Mutlu Ölüm, 1930’ların sonlarında yazılan ama ancak 1971 yılında yayımlanan bir romandır. Albert Camus Yabancı’yı daha önce yazdığı için Mutlu Ölüm’ün yayımlanmasını ertelenmiştir. Yazarının ölümünden yıllar sonra kitap içeriğinde sürekli bahsedilen özgürlük duygusunu tatmış ve yıllar sonra zincirlerinden kurtularak biz okurlara ulaşmıştır.

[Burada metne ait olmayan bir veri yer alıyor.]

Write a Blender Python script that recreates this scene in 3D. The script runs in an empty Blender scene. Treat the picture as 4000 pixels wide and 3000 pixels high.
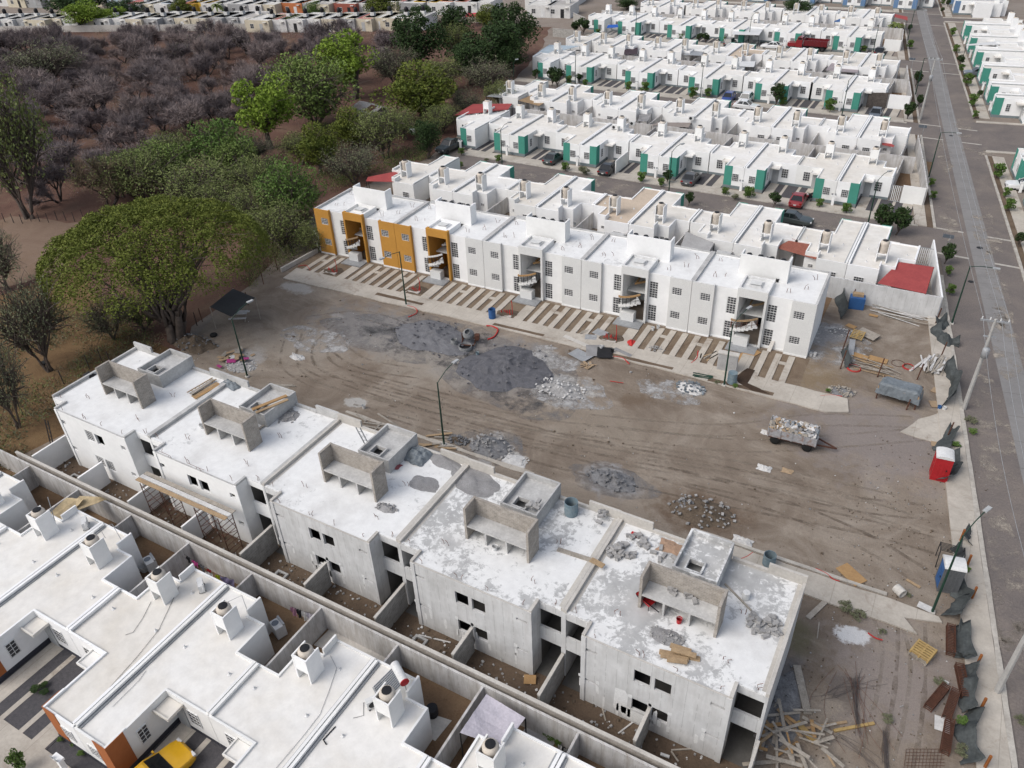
import bpy, math, random
from mathutils import Vector, Matrix, noise
R = math.radians
rnd = random.Random(7)
sc = bpy.context.scene
col = sc.collection
# ---------------------------------------------------------------- camera
YAW, PIT, ROL, FPX, CAMH = -0.53536146, 0.60797588, 0.04295762, 3098.07, 40.0
fw = Vector((math.sin(YAW)*math.cos(PIT), math.cos(YAW)*math.cos(PIT), -math.sin(PIT)))
rt = Vector((math.cos(YAW), -math.sin(YAW), 0.0)); dn = fw.cross(rt)
c_, s_ = math.cos(ROL), math.sin(ROL)
RT = rt*c_ + dn*s_; DN = dn*c_ - rt*s_
cam = bpy.data.cameras.new("camera"); camo = bpy.data.objects.new("camera", cam); col.objects.link(camo)
mw = Matrix.Identity(4)
for i in range(3):
    mw[i][0] = RT[i]; mw[i][1] = -DN[i]; mw[i][2] = -fw[i]
mw[2][3] = CAMH
camo.matrix_world = mw
cam.sensor_width = 36.0; cam.lens = 36.0*FPX/4000.0; cam.clip_start = 0.5; cam.clip_end = 6000
sc.camera = camo
# ---------------------------------------------------------------- light
world = bpy.data.worlds.new("World"); sc.world = world; world.use_nodes = True
wn = world.node_tree; bg = wn.nodes["Background"]
sky = wn.nodes.new("ShaderNodeTexSky"); sky.sky_type = 'NISHITA'; sky.sun_disc = False
SUN_EL, SUN_AZ = 48.0, 215.0        # azimuth clockwise from +Y
sky.sun_elevation = R(SUN_EL); sky.sun_rotation = R(SUN_AZ); sky.dust_density = 3.0; sky.air_density = 1.0
hs = wn.nodes.new("ShaderNodeHueSaturation"); hs.inputs["Saturation"].default_value = .58      # thin overcast
wn.links.new(sky.outputs[0], hs.inputs["Color"]); wn.links.new(hs.outputs[0], bg.inputs[0]); bg.inputs[1].default_value = 0.12
sun = bpy.data.lights.new("sun", 'SUN'); sun.energy = 1.15; sun.angle = R(40); sun.color = (1.0, 0.97, 0.93)
suno = bpy.data.objects.new("sun", sun); col.objects.link(suno)
sd = Vector((math.sin(R(SUN_AZ))*math.cos(R(SUN_EL)), math.cos(R(SUN_AZ))*math.cos(R(SUN_EL)), math.sin(R(SUN_EL))))
suno.rotation_euler = sd.to_track_quat('Z', 'Y').to_euler()
vs = sc.view_settings; vs.view_transform = 'Standard'; vs.look = 'None'; vs.gamma = 1.0; vs.exposure = 0.55
sc.cycles.max_bounces = 6; sc.cycles.transparent_max_bounces = 12

# ---------------------------------------------------------------- helpers
def G(px, py, z=0.0):
    "photo pixel -> point on the horizontal plane z"
    d = fw + RT*((px-2000)/FPX) + DN*((py-1500)/FPX)
    t = (z-CAMH)/d.z
    return Vector((d.x*t, d.y*t, z))

class MB:
    def __init__(s): s.v = []; s.f = []; s.m = []; s.M = None
    def add(s, vs, fs, mi=0):
        n = len(s.v)
        if s.M is not None: vs = [s.M @ Vector(p) for p in vs]
        s.v += [tuple(p) for p in vs]
        for f in fs: s.f.append(tuple(i+n for i in f)); s.m.append(mi)
        return s
    def box(s, x0, x1, y0, y1, z0, z1, mi=0):
        return s.add([(x0,y0,z0),(x1,y0,z0),(x1,y1,z0),(x0,y1,z0),(x0,y0,z1),(x1,y0,z1),(x1,y1,z1),(x0,y1,z1)],
              [(0,3,2,1),(4,5,6,7),(0,1,5,4),(1,2,6,5),(2,3,7,6),(3,0,4,7)], mi)
    def obox(s, c, sx, sy, sz, rz=0.0, rx=0.0, ry=0.0, mi=0):
        T = Matrix.Translation(c) @ Matrix.Rotation(rz,4,'Z') @ Matrix.Rotation(ry,4,'Y') @ Matrix.Rotation(rx,4,'X')
        a, b, h = sx/2, sy/2, sz/2
        vs = [T @ Vector(p) for p in [(-a,-b,-h),(a,-b,-h),(a,b,-h),(-a,b,-h),(-a,-b,h),(a,-b,h),(a,b,h),(-a,b,h)]]
        return s.add(vs, [(0,3,2,1),(4,5,6,7),(0,1,5,4),(1,2,6,5),(2,3,7,6),(3,0,4,7)], mi)
    def bar(s, p, q, w, h=None, mi=0):
        p, q = Vector(p), Vector(q); d = q-p; L = d.length
        if L < 1e-6: return s
        h = h or w; d /= L
        up = Vector((0,0,1)) if abs(d.z) < .95 else Vector((1,0,0))
        a = d.cross(up).normalized()*(w/2); b = a.normalized().cross(d)*(h/2)
        vs = [p-a-b, p+a-b, p+a+b, p-a+b, q-a-b, q+a-b, q+a+b, q-a+b]
        return s.add(vs, [(0,1,2,3),(7,6,5,4),(0,4,5,1),(1,5,6,2),(2,6,7,3),(3,7,4,0)], mi)
    def tube(s, pts, r, n=6, mi=0, cap=True):
        pts = [Vector(p) for p in pts]; k = len(pts)
        rs = r if isinstance(r, (list, tuple)) else [r]*k
        vs = []; fs = []
        for i, p in enumerate(pts):
            d = (pts[min(i+1,k-1)]-pts[max(i-1,0)])
            d = d.normalized() if d.length > 1e-9 else Vector((0,0,1))
            up = Vector((0,0,1)) if abs(d.z) < .9 else Vector((1,0,0))
            a = d.cross(up).normalized(); b = a.cross(d)
            for j in range(n):
                t = 2*math.pi*j/n
                vs.append(p + (a*math.cos(t)+b*math.sin(t))*rs[i])
        for i in range(k-1):
            for j in range(n):
                fs.append((i*n+j, (i+1)*n+j, (i+1)*n+(j+1)%n, i*n+(j+1)%n))
        if cap: fs.append(tuple(range(n))); fs.append(tuple(range((k-1)*n, k*n))[::-1])
        return s.add(vs, fs, mi)
    def lathe(s, prof, n=16, c=(0,0,0), mi=0, ax=None):
        vs = []; fs = []; k = len(prof)
        for r, z in prof:
            for j in range(n):
                t = 2*math.pi*j/n
                p = Vector((r*math.cos(t), r*math.sin(t), z))
                if ax is not None: p = ax @ p
                vs.append(Vector(c)+p)
        for i in range(k-1):
            for j in range(n):
                fs.append((i*n+j, i*n+(j+1)%n, (i+1)*n+(j+1)%n, (i+1)*n+j))
        fs.append(tuple(range(n))[::-1]); fs.append(tuple(range((k-1)*n, k*n)))
        return s.add(vs, fs, mi)
    def prism(s, poly, z0, z1, mi=0):
        n = len(poly)
        vs = [(p[0],p[1],z0) for p in poly]+[(p[0],p[1],z1) for p in poly]
        fs = [(i,(i+1)%n,n+(i+1)%n,n+i) for i in range(n)]+[tuple(range(n))[::-1], tuple(range(n,2*n))]
        return s.add(vs, fs, mi)
    def build(s, name, mats, parent=None, smooth=False):
        me = bpy.data.meshes.new(name); me.from_pydata(s.v, [], s.f)
        if not isinstance(mats, (list, tuple)): mats = [mats]
        for m in mats: me.materials.append(m)
        if len(mats) > 1: me.polygons.foreach_set("material_index", s.m)
        if smooth: me.polygons.foreach_set("use_smooth", [True]*len(me.polygons))
        me.validate(); me.update()
        o = bpy.data.objects.new(name, me); col.objects.link(o)
        if parent is not None: o.parent = parent
        return o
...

Mutlu Ölüm kitabının başında epey uzun bir önsöz yer almaktadır. Kitabın Camus’tan sonra yayınlanması sebebiyle bu önsöze doğal olarak ihtiyaç duyulmuştur fakat önsözün sonlarına doğru biraz sıkıldığımı hissettim. Yani “okumaya ihtiyacım var mıydı? “ sorusunun cevabını kendime net olarak veremiyorum. Bir an önce bitse de hikâyeye geçsem diye düşündüm durdum. Sizlere tavsiyem; eğer sıkılgan bir yapınız var ise önsözü okumamanızdan yanadır. Zira kitabın bu dezavantajına takılıp ana mesajı kaçırabilirsiniz. Ana mesaj nedir diye sorarsanız da bana göre ana mesaj; “Mutlu olmak için özgür olmanın bir ön şart olduğu ve insanın mutlu olmayı istemesi gerektiğidir.”

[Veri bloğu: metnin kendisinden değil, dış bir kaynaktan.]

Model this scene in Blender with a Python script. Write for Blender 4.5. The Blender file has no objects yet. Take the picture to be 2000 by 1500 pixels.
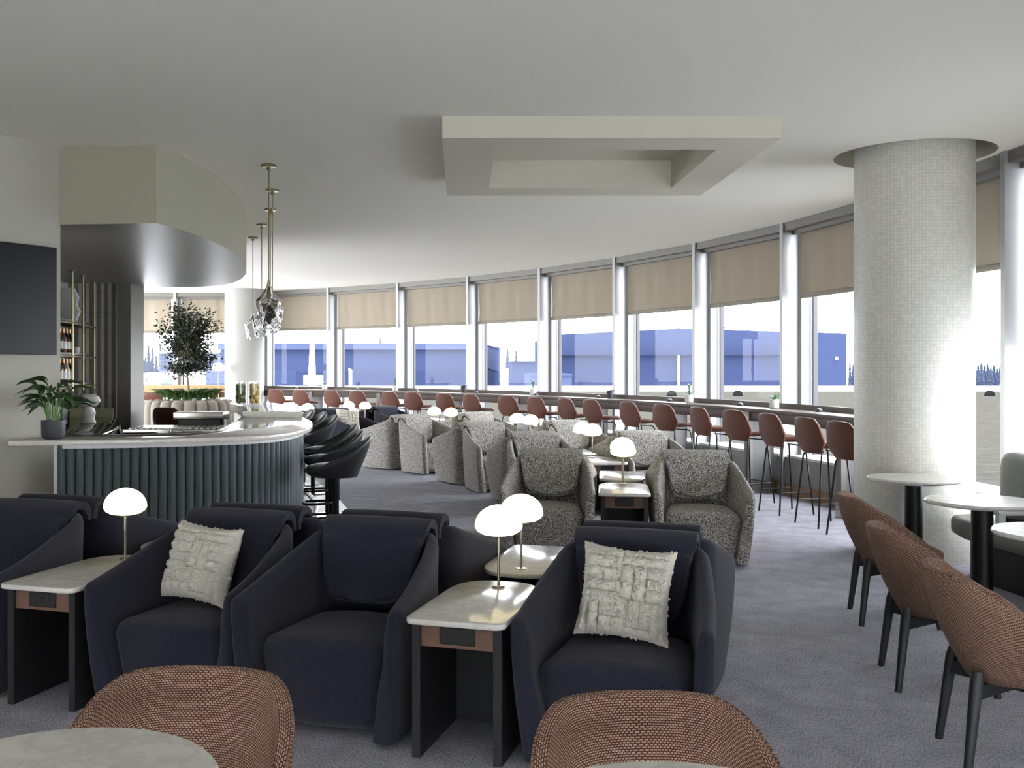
import bpy, bmesh, math, random
from mathutils import Matrix, Vector
from math import sin, cos, pi, radians, atan2, sqrt
random.seed(7)
C = bpy.context.scene.collection
# ------------------------------------------------------------------ camera calibration
F, CX, HY, EYE = 2000.0, 900.0, 716.0, 1.6
CEIL = 3.40
DH = CEIL - EYE
def at(px, py, z):                      # ground-plan point seen at a pixel, at height z
    Y = F*(EYE-z)/(py-HY)
    return ((px-CX)*Y/F, Y)
def xat(px, Y): return (px-CX)*Y/F
def zat(py, Y): return EYE-(py-HY)*Y/F

# ------------------------------------------------------------------ mesh builder
class MB:
    def __init__(s): s.v=[]; s.f=[]; s.uv=[]; s.T=Matrix.Identity(4)
    def add(s, vs, fs, uvs=None):
        n=len(s.v)
        s.v += [tuple(s.T @ Vector(p)) for p in vs]
        for k,f in enumerate(fs):
            s.f.append([i+n for i in f])
            s.uv.append(uvs[k] if uvs else None)
        return s
    def box(s, x0,x1,y0,y1,z0,z1, R=None):
        vs=[(x,y,z) for z in (z0,z1) for y in (y0,y1) for x in (x0,x1)]
        if R: vs=[tuple(R@Vector(p)) for p in vs]
        return s.add(vs,[(0,2,3,1),(4,5,7,6),(0,1,5,4),(2,6,7,3),(0,4,6,2),(1,3,7,5)])
    def grid(s, nu, nv, fn, cu=False, cv=False, uvf=None, flip=False):
        vs=[];mu=nu if cu else nu+1;mv=nv if cv else nv+1
        for i in range(mu):
            for j in range(mv): vs.append(fn(i/nu,j/nv))
        fs=[];uvs=[]
        for i in range(nu):
            for j in range(nv):
                a=i*mv+j; b=((i+1)%mu)*mv+j; c=((i+1)%mu)*mv+(j+1)%mv; d=i*mv+(j+1)%mv
                q=[(i,j),(i+1,j),(i+1,j+1),(i,j+1)]
                f=[a,b,c,d]
                if flip: f=f[::-1]; q=q[::-1]
                fs.append(f)
                uvs.append([uvf(x/nu,y/nv) for x,y in q] if uvf else None)
        return s.add(vs,fs,uvs)
    def loops(s, rings, closed=False, caps=True, uvs=None):
        n=len(rings[0]); vs=[p for r in rings for p in r]; fs=[]; uu=[]
        m=len(rings)
        for i in range(m if closed else m-1):
            for j in range(n):
                a=i*n+j; b=i*n+(j+1)%n; c=((i+1)%m)*n+(j+1)%n; d=((i+1)%m)*n+j
                fs.append([a,b,c,d])
                uu.append([(uvs[i][j]),(uvs[i][(j+1)%n] if j<n-1 else uvs[i][j]),(uvs[i+1][(j+1)%n] if j<n-1 else uvs[i+1][j]),uvs[i+1][j]] if uvs else None)
        if caps and not closed:
            fs.append(list(range(n))[::-1]); fs.append([(m-1)*n+j for j in range(n)]); uu+= [None,None]
        return s.add(vs,fs,uu)
    def tube(s, pts, r, seg=10, closed=False):
        pts=[Vector(p) for p in pts]; m=len(pts)
        rr=r if isinstance(r,(list,tuple)) else [r]*m
        rings=[]; up=None
        for i,p in enumerate(pts):
            if closed: d=(pts[(i+1)%m]-pts[i-1])
            else: d=pts[min(i+1,m-1)]-pts[max(i-1,0)]
            d.normalize()
            if up is None:
                up=Vector((0,0,1)) if abs(d.z)<.9 else Vector((1,0,0))
            x=d.cross(up).normalized(); y=x.cross(d).normalized(); up=y
            rings.append([tuple(p+rr[i]*(cos(2*pi*k/seg)*x+sin(2*pi*k/seg)*y)) for k in range(seg)])
        return s.loops(rings,closed)
    def lathe(s, prof, c=(0,0,0), seg=32, uvs=1.0, squash=None):
        vs=[];n=len(prof);L=[0]
        for i in range(1,n): L.append(L[-1]+math.dist(prof[i],prof[i-1]))
        R=max(p[0] for p in prof)
        def fn(u,v):
            r,z=prof[int(round(v*(n-1)))]
            a=2*pi*u
            k=squash(a,z) if squash else 1
            return (c[0]+r*k*cos(a),c[1]+r*k*sin(a),c[2]+z)
        return s.grid(seg,n-1,fn,cu=True,uvf=lambda u,v:(u*2*pi*R*uvs,L[int(round(v*(n-1)))]*uvs))
    def disc(s,c,r,z0,z1,seg=40,bev=.004):
        b=min(bev,(z1-z0)/2.01)
        return s.lathe([(0.0001,z0),(r-b,z0),(r,z0+b),(r,z1-b),(r-b,z1),(0.0001,z1)],(c[0],c[1],0),seg)
    def prism(s, poly, z0, z1, bev=0.0):
        n=len(poly)
        # orientation
        A=sum(poly[i][0]*poly[(i+1)%n][1]-poly[(i+1)%n][0]*poly[i][1] for i in range(n))
        if A<0: poly=poly[::-1]
        if bev<=0: rings=[(poly,z0),(poly,z1)]
        else:
            def off(d):
                o=[]
                for i in range(n):
                    p=Vector(poly[i]);a=(p-Vector(poly[i-1]));b=(Vector(poly[(i+1)%n])-p)
                    a.normalize();b.normalize()
                    nn=Vector((-(a.y+b.y),a.x+b.x))
                    if nn.length<1e-6: nn=Vector((-a.y,a.x))
                    nn.normalize(); k=1/max(.5,nn.dot(Vector((-a.y,a.x))))
                    o.append(tuple(p+nn*d*k))
                return o
            rings=[(off(bev),z0),(off(bev*.3),z0+bev*.3),(poly,z0+bev),(poly,z1-bev),(off(bev*.3),z1-bev*.3),(off(bev),z1)]
        L=[0]
        for i in range(1,n+1): L.append(L[-1]+math.dist(poly[i%n],poly[i-1]))
        vs=[(p[0],p[1],z) for r,z in rings for p in r]; fs=[];uu=[]
        for k in range(len(rings)-1):
            for i in range(n):
                fs.append([k*n+i,k*n+(i+1)%n,(k+1)*n+(i+1)%n,(k+1)*n+i])
                za,zb=rings[k][1],rings[k+1][1]
                uu.append([(L[i],za),(L[i+1],za),(L[i+1],zb),(L[i],zb)])
        fs.append(list(range(n))[::-1]); fs.append([(len(rings)-1)*n+i for i in range(n)])
        uu.append([rings[0][0][i] for i in range(n)][::-1]); uu.append([rings[-1][0][i] for i in range(n)])
        return s.add(vs,fs,uu)
    def rbox(s, x0,x1,y0,y1,z0,z1, r=.02, seg=3, fn=None, cuts=0):
        bm=bmesh.new(); bmesh.ops.create_cube(bm,size=1)
        for v in bm.verts: v.co=Vector(((x0+x1)/2+v.co.x*(x1-x0),(y0+y1)/2+v.co.y*(y1-y0),(z0+z1)/2+v.co.z*(z1-z0)))
        bmesh.ops.bevel(bm,geom=bm.edges[:],offset=r,segments=seg,profile=.5,affect='EDGES')
        if cuts: bmesh.ops.subdivide_edges(bm,edges=[e for e in bm.edges if e.calc_length()>.08],cuts=cuts,use_grid_fill=True)
        bm.verts.ensure_lookup_table()
        for i,v in enumerate(bm.verts): v.index=i
        vs=[tuple(v.co) for v in bm.verts]
        if fn: vs=[fn(*p) for p in vs]
        fs=[[v.index for v in f.verts] for f in bm.faces]
        bm.free()
        return s.add(vs,fs)
    def sphere(s,c,rx,ry=None,rz=None,nu=20,nv=12,fn=None):
        ry=ry or rx; rz=rz or rx
        def g(u,v):
            a=2*pi*u; b=pi*(v-.5)*.9999
            k=fn(a,b) if fn else 1
            return (c[0]+rx*cos(b)*cos(a)*k,c[1]+ry*cos(b)*sin(a)*k,c[2]+rz*sin(b)*k)
        return s.grid(nu,nv,g,cu=True)
    def build(s, name, mat, parent=None, angle=38, loc=None, smooth=True):
        me=bpy.data.meshes.new(name); me.from_pydata(s.v,[],s.f)
        uvl=me.uv_layers.new(name='UVMap')
        li=0; data=[]
        for f,uv in zip(s.f,s.uv):
            if uv and len(uv)==len(f):
                for q in uv: data+= [q[0],q[1]]
            else:
                p=[Vector(s.v[i]) for i in f]
                n=(p[1]-p[0]).cross(p[2]-p[0]) if len(p)>2 else Vector((0,0,1))
                ax=max(range(3),key=lambda k:abs(n[k]))
                for q in p:
                    if ax==2: data+=[q.x,q.y]
                    elif ax==1: data+=[q.x,q.z]
                    else: data+=[q.y,q.z]
        uvl.data.foreach_set('uv',data)
        if smooth:
            me.polygons.foreach_set('use_smooth',[True]*len(me.polygons))
            me.set_sharp_from_angle(angle=radians(angle))
        for m in (mat if isinstance(mat,(list,tuple)) else [mat]): me.materials.append(m)
        me.update()
        o=bpy.data.objects.new(name,me); C.objects.link(o)
        if parent: o.parent=parent
        if loc: o.location=loc
        return o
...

Mutlu ölüm, hayatı boyunca mutluluğu arayan bir adamın bu amacı doğrultusunda yaptıklarını içeren bir serüveni konu almaktadır. Yazarın ilk yayınlanan kitabı olan Yabancı ile benzerlikleri oldukça fazladır. Kitaptaki isim benzerlikleri, cinayet ve kaçış olayları gibi ögeler benzerlik taşımaktadır. Hatta kitap ile ilgili yapılan en büyük eleştiri ise yazarın en bilindik kitaplarından biri olan Yabancı’nın bir çeşit başarısız eskizi olduğu yönündedir. Hatta bu konuda yazarımız Albert Camus’un notlarında bir takım ipuçları bulunduğu yönünde iddialar mevcuttur. Yukarıda belirttiğim ve daha nicesi bulunabilecek benzerlikler göz önüne alındığında bu eleştirilerin haklı olduğu söylenebilir ancak başarısız mıdır, bu konu biz okurların kitaptan aldığı doyuma bağlıdır. Ben bir okur olarak kitaptan doyum aldığımı düşünüyorum fakat zaman zaman satırlarca süren yer betimlemelerinden sıkıldığımı belirtmek isterim. Kitap dayandığı felsefe ve anlattığı içsel yolculuk sebebiyle sakin bir kitaptır. Kendinizi kitabın sakinliğine teslim ederek, bir doyuma ulaşabilirsiniz.
Kitabın en dikkat çeken iki karakterinin arasında mantıksal bir bağ vardır. Her okuyan kişi bu mantıksal bağı kurabilir. Mersault, oldukça sağlıklı fakat parası olmayan genç bir adamdır. Zergaus, ise zengin fakat sağlığı yerinde olmayan genç bir adamdır. İki genç adam da hayatlarındaki bu eksiklikler yüzünden mutlu olamamaktadır. Mersault, Zergeus’a öldürdükten sonra ona ait olan parayla kurduğu yeni hayatında hem sağlığının hem de paranın gücü ile mutlu olmuştur. Aslında bu mutluluk onun hayatını istediği gibi yönlendirebilmesinden kaynaklanan özgürlük duygusuna bağlıdır. Mersault, istemediği bir işte çalışmamakta ve sıkıldığı anda yaşadığı yeri değiştirebilmektedir. Başka bir farklılık ise Mersault’un kendi ölümüne bilinçli bir şekilde gitmesidir fakat Zergaus ise ölüme kendi isteği ile bile olsa fiziksel engeli yüzünden başka birinin onu öldürmesine ihtiyaç duyması sebebiyle özgür olarak gidememiştir. Mersault ise kendi ölümüne özgürce gitmiştir. Kitabın sonunda da özgür ve mutlu bir adam olarak ölmüştür.